Die Kollegen freut es irrsinnig
Laut Heinz Lindner habe sich der Freiburg-Legionär den späten Treffer verdient: "Er übernimmt die Verantwortung, geht hin - es ist natürlich bitter, aber jeder kann einmal einen Elfmeter verschießen. Mich freut es extrem für ihn, denn er ist ein enorm wichtiger Bestandteil unserer Mannschaft, am Platz und auch außerhalb."
"'Gregerl' ist unser Stürmer und hat dementsprechend ja auch die Qualität", lobt David Alaba, "wir wissen, dass er ein Torjäger ist und Tore schießen kann. So ein Elfmeter passiert. Er hat dann bewiesen, dass er ein sehr wichtiger Spieler für uns ist."
Nicolas Seiwald honoriert: "Das war wichtig für uns als Mannschaft, aber auch für sein Selbstvertrauen. Ich habe mich irrsinnig für ihn gefreut, weil er sicher nicht den einfachsten Arbeitstag hatte. Aber er hat sich und die Mannschaft am Ende belohnt."
Belohnt durch harte Arbeit und den Willen, den Fauxpas wieder gut zu machen. "Vielleicht habe ich mich früher in verschiedensten Spielen auch schon mal aufgegeben", gesteht Gregoritsch, der sich in den vergangenen eineinhalb Jahren als Fußballer quasi neu erfunden hat.
Dachte Rangnick daran, Gregoritsch auszuwechseln?
Aufzugeben sei gegen Estland jedoch "keine Sekunde lang ein Thema" gewesen: "Ich bin auch sehr glücklch, dass mich der Trainer so lange drauf gelassen hat, das ist ja auch nicht selbstverständlich."
"Ich werde die Mannschaft auf jeden Fall auf ein Essen einladen. Von Seiten der Mannschaft ist mir auch schon an den Kopf geworfen worden, dass ich mich nicht lumpen lassen darf."
Ralf Rangnick meint, dass es vor dem vorletzten Wechsel, als Karim Onisiwo kam, durchaus Überlegungen gegeben habe, wer raus soll:
"Ich habe mich dann für Stefan Posch entschieden, weil das kein Spiel war, in dem seine Stärken so richtig zum Tragen kommen.

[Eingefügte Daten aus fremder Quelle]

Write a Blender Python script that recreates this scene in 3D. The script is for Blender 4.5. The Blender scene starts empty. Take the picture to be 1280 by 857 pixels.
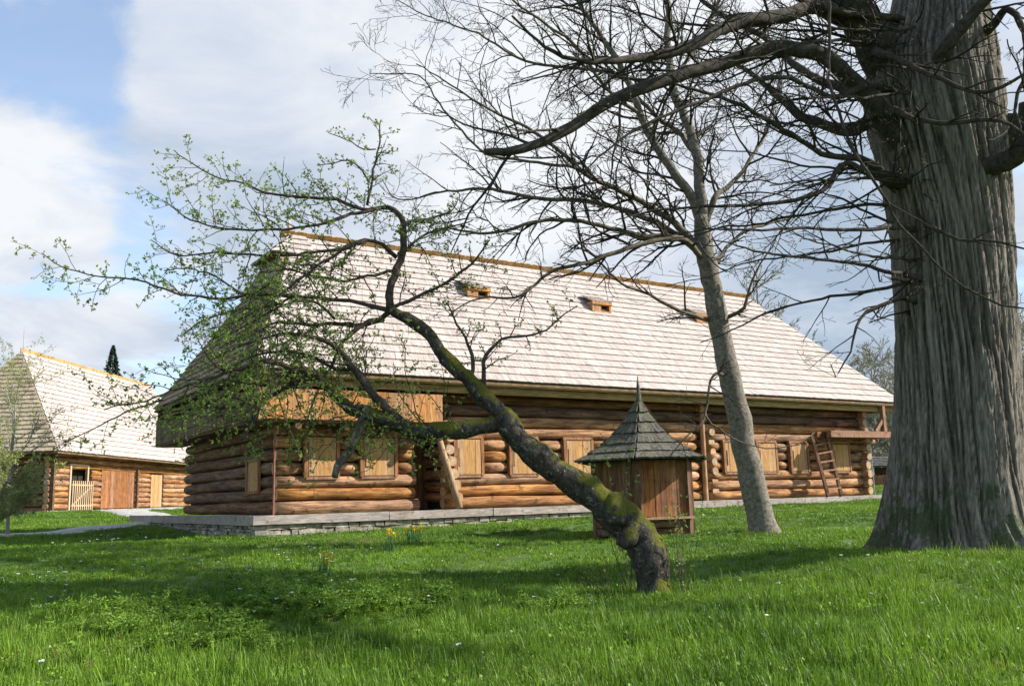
import bpy, math, random
import numpy as np
from mathutils import Matrix, Vector, noise as mnoise
R = math.radians
rng = np.random.default_rng(7); random.seed(7)
sc = bpy.context.scene
COL = sc.collection

# ------------------------------------------------------------------ camera frame
FPX, H0, ROLL, EYE = 1150.0, 622.0, R(1.55), 1.10
V0 = (H0-428.5)*math.cos(ROLL); TH = math.atan2(V0, FPX)
CR, SR, CT, ST = math.cos(ROLL), math.sin(ROLL), math.cos(TH), math.sin(TH)
def at(px, py, Y):
    u = px-640; w = py-428.5
    x = (u*CR-w*SR)/FPX; up = -(u*SR+w*CR)/FPX
    d = np.array([x, CT-up*ST, ST+up*CT])
    p = d*(Y/d[1]); p[2] += EYE
    return p

# ------------------------------------------------------------------ mesh builder
class MB:
    def __init__(s): s.v=[]; s.f=[]; s.m=[]; s.n=0; s.sm=[]
    def add(s, verts, faces, mi=0, smooth=False):
        verts = np.asarray(verts, float)
        s.v.append(verts); o = s.n
        for f in faces:
            s.f.append([i+o for i in f]); s.m.append(mi); s.sm.append(smooth)
        s.n += len(verts)
    def box(s, c, size, rz=0, mi=0, jit=0, M=None):
        x,y,z = [a/2 for a in size]
        v = np.array([[-x,-y,-z],[x,-y,-z],[x,y,-z],[-x,y,-z],[-x,-y,z],[x,-y,z],[x,y,z],[-x,y,z]])
        if jit: v = v + rng.uniform(-jit, jit, v.shape)
        if M is not None: v = v @ np.array(M).T
        if rz:
            c_, s_ = math.cos(rz), math.sin(rz); v = np.c_[v[:,0]*c_-v[:,1]*s_, v[:,0]*s_+v[:,1]*c_, v[:,2]]
        s.add(v+np.array(c), [(0,3,2,1),(4,5,6,7),(0,1,5,4),(1,2,6,5),(2,3,7,6),(3,0,4,7)], mi)
    def bar(s, a, b, wd, th, mi=0, up=(0,0,1)):       # rectangular bar from a to b
        a = np.array(a,float); b = np.array(b,float); t = b-a; L = np.linalg.norm(t); t /= L
        up = np.array(up,float); u = np.cross(t, up)
        if np.linalg.norm(u) < 1e-3: u = np.cross(t, [1,0,0])
        u /= np.linalg.norm(u); v = np.cross(u, t)
        P = []
        for q in (a,b):
            for sx, sz in ((-1,-1),(1,-1),(1,1),(-1,1)): P.append(q+u*sx*wd/2+v*sz*th/2)
        s.add(P, [(3,2,1,0),(4,5,6,7),(0,1,5,4),(1,2,6,5),(2,3,7,6),(3,0,4,7)], mi)
    def tube(s, pts, rad, n=6, mi=0, cap=False, capmi=None, wob=0):
        pts = np.asarray(pts,float); rad = np.asarray(rad,float); k = len(pts)
        t = np.gradient(pts, axis=0); t /= np.linalg.norm(t,axis=1)[:,None]+1e-9
        ch = pts[-1]-pts[0]; ref = np.eye(3)[np.argmin(np.abs(ch))]
        u = np.cross(t, ref); u /= np.linalg.norm(u,axis=1)[:,None]+1e-9
        v = np.cross(t, u)
        a = np.linspace(0, 2*np.pi, n, endpoint=False)
        rr = rad[:,None]*np.ones((k,n))
        if wob: rr = rr*(1+rng.uniform(-wob,wob,(k,n)))
        V = pts[:,None,:] + rr[...,None]*(np.cos(a)[None,:,None]*u[:,None,:]+np.sin(a)[None,:,None]*v[:,None,:])
        F = [(i*n+j, (i+1)*n+j, (i+1)*n+(j+1)%n, i*n+(j+1)%n) for i in range(k-1) for j in range(n)]
        o = s.n
        s.add(V.reshape(-1,3), F, mi, True)
        if cap:
            cm = mi if capmi is None else capmi
            for ring, flip in ((0,False),(k-1,True)):
                f = [ring*n+j for j in range(n)]
                if flip: f = f[::-1]
                s.f.append([i+o for i in f]); s.m.append(cm); s.sm.append(False)
    def build(s, name, mats, parent=None, loc=None):
        me = bpy.data.meshes.new(name)
        V = np.concatenate(s.v) if s.v else np.zeros((0,3))
        lens = np.array([len(f) for f in s.f], np.int32)
        idx = np.fromiter((i for f in s.f for i in f), np.int32, lens.sum())
        me.vertices.add(len(V)); me.vertices.foreach_set('co', V.astype(np.float32).ravel())
        me.loops.add(len(idx)); me.loops.foreach_set('vertex_index', idx)
        me.polygons.add(len(lens)); me.polygons.foreach_set('loop_start', np.r_[0,np.cumsum(lens)[:-1]].astype(np.int32))
        me.polygons.foreach_set('loop_total', lens)
        me.polygons.foreach_set('material_index', np.array(s.m,np.int32))
        me.polygons.foreach_set('use_smooth', np.array(s.sm,bool))
        me.update(calc_edges=True); me.validate()
        if not isinstance(mats,(list,tuple)): mats=[mats]
        for m in mats: me.materials.append(m)
        o = bpy.data.objects.new(name, me); COL.objects.link(o)
        if parent: o.parent = parent
        if loc is not None: o.location = loc
        return o
def tag(o, label=None, cat=None, group=None, kind=None):
    if label: o['label']=label
    if cat: o['category']=cat
    if group: o['group']=group
    if kind: o['kind']=kind
    return o
def empty(name, loc, rz=0, **k):
    o = bpy.data.objects.new(name, None); COL.objects.link(o); o.location = loc; o.rotation_euler=(0,0,rz)
    o.empty_display_size=.2
    return tag(o, **k)

# ------------------------------------------------------------------ materials
def nodes(name):
    m = bpy.data.materials.new(name); m.use_nodes=True; nt=m.node_tree
    for n in list(nt.nodes): nt.nodes.remove(n)
    out = nt.nodes.new('ShaderNodeOutputMaterial')
    return m, nt, out
def N(nt, t, **k):
    n = nt.nodes.new(t)
    for a,b in k.items():
        if hasattr(n,a): setattr(n,a,b)
        else: n.inputs[a].default_value=b
    return n
def ramp(nt, stops):
    r = nt.nodes.new('ShaderNodeValToRGB'); e = r.color_ramp.elements
    while len(e)<len(stops): e.new(0.5)
    for i,(p,c) in enumerate(stops):
        e[i].position=p; e[i].color=(c if len(c)==4 else (*c,1)) if isinstance(c,(tuple,list)) else (c,c,c,1)
    return r
def tex(nt, scale, detail=6, rough=.6, sc_=(1,1,1), coord='Object', dist=0):
    tc = nt.nodes.new('ShaderNodeTexCoord'); mp = nt.nodes.new('ShaderNodeMapping'); mp.inputs['Scale'].default_value=sc_
    if coord=='World':
        g = nt.nodes.new('ShaderNodeNewGeometry'); nt.links.new(g.outputs['Position'], mp.inputs['Vector'])
    else: nt.links.new(tc.outputs[coord], mp.inputs['Vector'])
    n = nt.nodes.new('ShaderNodeTexNoise'); n.inputs['Scale'].default_value=scale; n.inputs['Detail'].default_value=detail; n.inputs['Roughness'].default_value=rough
    n.inputs['Distortion'].default_value=dist
    nt.links.new(mp.outputs[0], n.inputs['Vector'])
    return n.outputs['Fac']
def mixc(nt, a, b, fac, mode='MIX'):
    m = nt.nodes.new('ShaderNodeMix'); m.data_type='RGBA'; m.blend_type=mode
    for s,v in ((m.inputs[0],fac),(m.inputs[6],a),(m.inputs[7],b)):
        if isinstance(v,(int,float)): s.default_value=v
        elif isinstance(v,(tuple,list)): s.default_value=(*v,1)
        else: nt.links.new(v,s)
    return m.outputs[2]
def math_(nt, op, a, b=0.0):
    m = nt.nodes.new('ShaderNodeMath'); m.operation=op
    for s,v in ((m.inputs[0],a),(m.inputs[1],b)):
        if isinstance(v,(int,float)): s.default_value=v
        else: nt.links.new(v,s)
    return m.outputs[0]
def surf(name, c1, c2, scale=5, st=(1,1,1), detail=7, rough=.85, bump=.4, bd=.01, isl=0., stain=None, stain_scale=1.2, stain_amt=.5, lo=.35, hi=.65, fine=None, tr=0, spec=.25, coord='Object', crack=0., cst=None):
    m, nt, out = nodes(name)
    f = tex(nt, scale, detail, .6, st, coord)
    r = ramp(nt, [(lo,c1),(hi,c2)]); nt.links.new(f, r.inputs[0]); col = r.outputs[0]
    if stain:
        g = tex(nt, stain_scale, 4, .6, (1,1,1), coord, 1.0); rr = ramp(nt, [(.45,0.),(.7,1.)]); nt.links.new(g, rr.inputs[0])
        col = mixc(nt, col, stain, math_(nt,'MULTIPLY',rr.outputs[0],stain_amt))
    ck = None
    if crack:
        g = tex(nt, scale*1.6, 5, .7, cst or tuple(a*(2.2 if a>1 else .8) for a in st), coord, .6); rr = ramp(nt, [(.39,1.),(.46,0.)]); nt.links.new(g, rr.inputs[0]); ck = rr.outputs[0]
        col = mixc(nt, col, tuple(a*.28 for a in c1), math_(nt,'MULTIPLY',ck,crack))
        g = tex(nt, 5.5, 2, .5, (1,1,1), coord); rr = ramp(nt, [(.64,0.),(.69,1.)]); nt.links.new(g, rr.inputs[0])
        col = mixc(nt, col, tuple(a*.4 for a in c1), math_(nt,'MULTIPLY',rr.outputs[0],crack*.8))
    if isl:
        ge = nt.nodes.new('ShaderNodeNewGeometry')
        mr = nt.nodes.new('ShaderNodeMapRange'); mr.inputs[3].default_value=1-isl; mr.inputs[4].default_value=1+isl*.7
        nt.links.new(ge.outputs['Random Per Island'], mr.inputs[0])
        hs = nt.nodes.new('ShaderNodeHueSaturation'); nt.links.new(mr.outputs[0], hs.inputs['Value']); nt.links.new(col, hs.inputs['Color'])
        wn = nt.nodes.new('ShaderNodeTexWhiteNoise'); wn.noise_dimensions='1D'; nt.links.new(ge.outputs['Random Per Island'], wn.inputs['W'])
        mr2 = nt.nodes.new('ShaderNodeMapRange'); mr2.inputs[3].default_value=.8; mr2.inputs[4].default_value=1.1
        nt.links.new(wn.outputs[0], mr2.inputs[0]); nt.links.new(mr2.outputs[0], hs.inputs['Saturation'])
        col = hs.outputs[0]
    b = nt.nodes.new('ShaderNodeBsdfPrincipled'); nt.links.new(col, b.inputs['Base Color'])
    b.inputs['Roughness'].default_value=rough; b.inputs['Specular IOR Level'].default_value=spec
    if bump:
        bp = nt.nodes.new('ShaderNodeBump'); bp.inputs['Strength'].default_value=bump; bp.inputs['Distance'].default_value=bd
        h = f
        if fine: h = math_(nt,'ADD', f, tex(nt, fine, 3, .6, st, coord))
        if ck is not None: h = math_(nt,'SUBTRACT', h, math_(nt,'MULTIPLY',ck,.8))
        nt.links.new(h, bp.inputs['Height']); nt.links.new(bp.outputs[0], b.inputs['Normal'])
    if tr:
        t = nt.nodes.new('ShaderNodeBsdfTranslucent'); nt.links.new(col, t.inputs[0])
        mx = nt.nodes.new('ShaderNodeMixShader'); mx.inputs[0].default_value=tr
        nt.links.new(b.outputs[0], mx.inputs[1]); nt.links.new(t.outputs[0], mx.inputs[2]); nt.links.new(mx.outputs[0], out.inputs[0])
    else: nt.links.new(b.outputs[0], out.inputs[0])
    m['_'] = 1
    return m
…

Deswegen habe ich mich entschieden, ihn rauszunehmen, Konni auf die Seite rechts hinten zu stellen und 'Gregerl' auf der Zehn zu lassen, was sich nicht nur beim Tor ausgezahlt hat, sondern auch bei der ein oder anderen Kopfballverlängerung in den Minuten davor."
Bezüglich Elfmeter sagt der Teamchef: "Er war vorgesehen, das war er auch schon im ersten Spiel zusammen mit 'Sabi'. Klar kann man im Nachhinein sagen, der Gefoulte soll nicht schießen, das ist ihm selber auch klar."
Nicht "lumpen" lassen bei der Essen-Einladung an die Mannschaft
Und Gregoritsch redet auch nicht lange drum herum, dass er der Mannschaft etwas schuldet.
Rangnick verrät: "Er hat sich jetzt vor die Mannschaft gestellt und gesagt, dass er die Mannschaft beim nächsten Lehrgang zum Essen einlädt und David hat dann schön gesagt: 'Das wird teuer.'"
Der Steirer bestätigt, dass er sich noch in der Kabine entschuldigt habe und im Juni besser die Spendierhosen einpacken sollte:
"Ich werde die Mannschaft auf jeden Fall auf ein Essen einladen. Von Seiten der Mannschaft ist mir auch schon an den Kopf geworfen worden, dass ich mich nicht lumpen lassen darf."